Our film is called Gwenevere, and so far I’ve mostly been working on the script, storyboarding, and sorting out locations, while co-director Sarah Reeve hones her lighting and cinematography skills. We’ve also been searching for a cast - it turns out finding actors and arranging to get them all together in one place is by far the biggest challenge. But I’m very pleased with the actors we have found: in the title role, Laura Frances Martin will play Gwenevere, wandering in the wilds after her fall from grace and power. Laura is an actress and artist based in Cornwall, and very busy with her own projects, but as soon as I saw her photo I knew she was the Gwenevere we needed.

Joanna Neary will be Laudine, Gwenevere’s loyal lady-in-waiting and the film’s narrator. Jo is one of the funniest performers I’ve ever seen - check out her Wife on Earth podcast, or, if you happen to be at the Edinburgh Festival this year, her one-woman show. The film isn’t a comedy, but it needs some humour in it, and most of that will come from Jo: the whole thing was basically written around her.

The two women are accompanied on their journey by an inexperienced and initially rather annoying young knight. He’ll be played by local actor/writer/dancer/composer and renaissance man Jonny Hibbs. 

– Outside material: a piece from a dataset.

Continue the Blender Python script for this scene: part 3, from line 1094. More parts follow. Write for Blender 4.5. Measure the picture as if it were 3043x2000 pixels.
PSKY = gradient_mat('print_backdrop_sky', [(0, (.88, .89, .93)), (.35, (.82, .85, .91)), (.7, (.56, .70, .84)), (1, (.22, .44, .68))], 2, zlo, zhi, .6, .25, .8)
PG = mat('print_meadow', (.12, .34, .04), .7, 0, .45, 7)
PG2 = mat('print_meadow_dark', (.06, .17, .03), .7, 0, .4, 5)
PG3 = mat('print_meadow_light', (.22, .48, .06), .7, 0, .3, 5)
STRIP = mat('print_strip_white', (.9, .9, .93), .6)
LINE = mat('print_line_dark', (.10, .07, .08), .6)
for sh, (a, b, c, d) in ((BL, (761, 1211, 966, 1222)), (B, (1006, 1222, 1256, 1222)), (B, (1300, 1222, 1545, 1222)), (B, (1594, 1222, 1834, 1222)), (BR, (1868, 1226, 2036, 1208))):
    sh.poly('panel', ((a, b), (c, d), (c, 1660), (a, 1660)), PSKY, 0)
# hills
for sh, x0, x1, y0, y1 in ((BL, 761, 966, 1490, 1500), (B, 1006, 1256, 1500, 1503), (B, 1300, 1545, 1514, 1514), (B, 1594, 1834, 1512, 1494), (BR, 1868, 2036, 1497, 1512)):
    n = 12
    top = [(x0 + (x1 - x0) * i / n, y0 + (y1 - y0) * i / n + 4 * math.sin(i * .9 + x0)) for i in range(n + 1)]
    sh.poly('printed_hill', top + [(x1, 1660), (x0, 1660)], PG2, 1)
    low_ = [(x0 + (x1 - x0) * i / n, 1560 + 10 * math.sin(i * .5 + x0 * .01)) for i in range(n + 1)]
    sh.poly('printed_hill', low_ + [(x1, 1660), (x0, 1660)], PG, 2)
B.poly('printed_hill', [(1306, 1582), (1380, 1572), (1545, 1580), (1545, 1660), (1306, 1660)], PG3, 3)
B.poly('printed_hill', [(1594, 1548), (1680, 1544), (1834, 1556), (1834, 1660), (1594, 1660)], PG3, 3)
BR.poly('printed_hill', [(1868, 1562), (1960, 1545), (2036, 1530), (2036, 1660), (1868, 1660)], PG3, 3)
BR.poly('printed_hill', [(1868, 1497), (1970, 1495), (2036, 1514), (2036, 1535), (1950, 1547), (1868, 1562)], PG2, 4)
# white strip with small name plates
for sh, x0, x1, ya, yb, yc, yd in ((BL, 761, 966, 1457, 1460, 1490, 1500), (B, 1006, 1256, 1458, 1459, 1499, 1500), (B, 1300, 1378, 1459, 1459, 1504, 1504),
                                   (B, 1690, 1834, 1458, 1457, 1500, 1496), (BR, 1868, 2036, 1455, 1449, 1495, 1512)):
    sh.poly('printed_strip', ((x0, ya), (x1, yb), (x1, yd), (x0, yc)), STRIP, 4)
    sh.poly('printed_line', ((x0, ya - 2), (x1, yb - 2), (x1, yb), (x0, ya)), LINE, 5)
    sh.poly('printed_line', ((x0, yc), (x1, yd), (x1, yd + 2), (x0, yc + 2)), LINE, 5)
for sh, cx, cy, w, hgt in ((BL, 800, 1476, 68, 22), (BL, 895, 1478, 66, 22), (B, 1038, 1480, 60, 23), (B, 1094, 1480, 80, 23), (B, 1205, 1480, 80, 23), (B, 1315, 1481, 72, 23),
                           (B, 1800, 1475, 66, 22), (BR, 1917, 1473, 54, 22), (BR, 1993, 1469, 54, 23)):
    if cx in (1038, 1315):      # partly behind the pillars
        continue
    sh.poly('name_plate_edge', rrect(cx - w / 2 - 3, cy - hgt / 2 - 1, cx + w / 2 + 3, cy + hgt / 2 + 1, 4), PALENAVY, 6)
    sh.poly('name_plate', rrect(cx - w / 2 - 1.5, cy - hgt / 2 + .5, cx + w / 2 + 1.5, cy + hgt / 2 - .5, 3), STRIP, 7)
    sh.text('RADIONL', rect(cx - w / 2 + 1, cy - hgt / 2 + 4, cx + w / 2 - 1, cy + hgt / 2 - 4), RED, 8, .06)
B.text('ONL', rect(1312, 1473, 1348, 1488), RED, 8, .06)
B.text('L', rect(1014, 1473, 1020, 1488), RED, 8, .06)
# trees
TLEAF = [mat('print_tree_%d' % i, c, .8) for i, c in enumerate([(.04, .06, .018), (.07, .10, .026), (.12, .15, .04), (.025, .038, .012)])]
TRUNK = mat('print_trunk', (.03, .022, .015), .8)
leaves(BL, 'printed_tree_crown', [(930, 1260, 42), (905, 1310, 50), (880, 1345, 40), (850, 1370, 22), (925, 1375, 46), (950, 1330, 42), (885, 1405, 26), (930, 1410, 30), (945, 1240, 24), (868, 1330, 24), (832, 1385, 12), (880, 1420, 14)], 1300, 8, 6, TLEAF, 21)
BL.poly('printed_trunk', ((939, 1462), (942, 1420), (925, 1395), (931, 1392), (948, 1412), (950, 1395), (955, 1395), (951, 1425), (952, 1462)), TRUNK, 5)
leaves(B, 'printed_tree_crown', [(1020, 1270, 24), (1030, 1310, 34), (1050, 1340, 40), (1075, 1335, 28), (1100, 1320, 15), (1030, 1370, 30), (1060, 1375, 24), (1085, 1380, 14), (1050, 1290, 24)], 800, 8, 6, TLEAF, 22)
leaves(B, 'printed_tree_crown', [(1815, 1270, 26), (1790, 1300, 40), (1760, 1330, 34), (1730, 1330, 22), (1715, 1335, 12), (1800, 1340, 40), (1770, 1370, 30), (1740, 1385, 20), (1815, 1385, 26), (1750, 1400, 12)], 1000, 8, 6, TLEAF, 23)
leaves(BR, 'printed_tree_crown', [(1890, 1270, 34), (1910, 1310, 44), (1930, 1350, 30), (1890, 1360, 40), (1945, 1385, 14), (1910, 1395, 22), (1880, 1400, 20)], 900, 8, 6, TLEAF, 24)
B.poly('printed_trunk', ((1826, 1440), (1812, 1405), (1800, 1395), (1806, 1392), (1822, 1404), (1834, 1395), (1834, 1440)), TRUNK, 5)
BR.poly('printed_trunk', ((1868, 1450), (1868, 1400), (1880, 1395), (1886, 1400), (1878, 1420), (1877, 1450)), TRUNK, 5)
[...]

And along the way they all run into an evil, supernatural knight who is yet to be cast, but I can show you what he’ll look like because he’s SO evil and supernatural that he never takes his helmet off: I’ve been having fun this week making it look suitably ancient, like one of those rusting car wrecks you sometimes find abandoned in the woods. If you live near Widecombe and are interested in being an evil knight, we’re looking for someone with a head that will fit inside this

Also, local actresses Tessa Arrowsmith-Brown and Rosanna Lambert will be appearing as (respectively) the lady of a rural manor where our heroes seek shelter and as one of those mystical damsels you were forever tripping over in Arthurian Britain.

We’re aiming for a fairly traditional, mediaeval look to our Arthurian world, though since it’s set in an imaginary pocket of history located somewhere between 400 and 1500 AD we don’t have to be too scrupulous about our period detail. Luckily, writer Jaine Fenn lives in Devon and is a keen historical re-en actor as well as an author of top-notch SF and Fantasy. She’s kindly offered us a bunch of things from her collection, and even more kindly agreed to make a few items specially. Meanwhile, I’m putting in orders with suppliers of swords, helmets, and chain mail, and Sarah McIntyre has been painting us some very snazzy shields. These are the shields of defeated knights which we’ll see in the background of one scene, hanging on a tree, so we’ve made them smaller, lighter, and cheaper than the ones our on-screen knights will carry, and we’ve let Sarah get as whimsical as she wants with the heraldry. Hopefully, if they survive principal photography, people will be able to buy them to hang on their walls: they’re beautiful.



Next on the to-do list: shooting test footage, planning the shots, creating a feasible schedule, finding a friendly horse, dealing with Sarah M’s shield-painting addiction (we’re going to need a bigger tree). It’s never-ending, but very exciting. Further updates when I have some costumes to show off.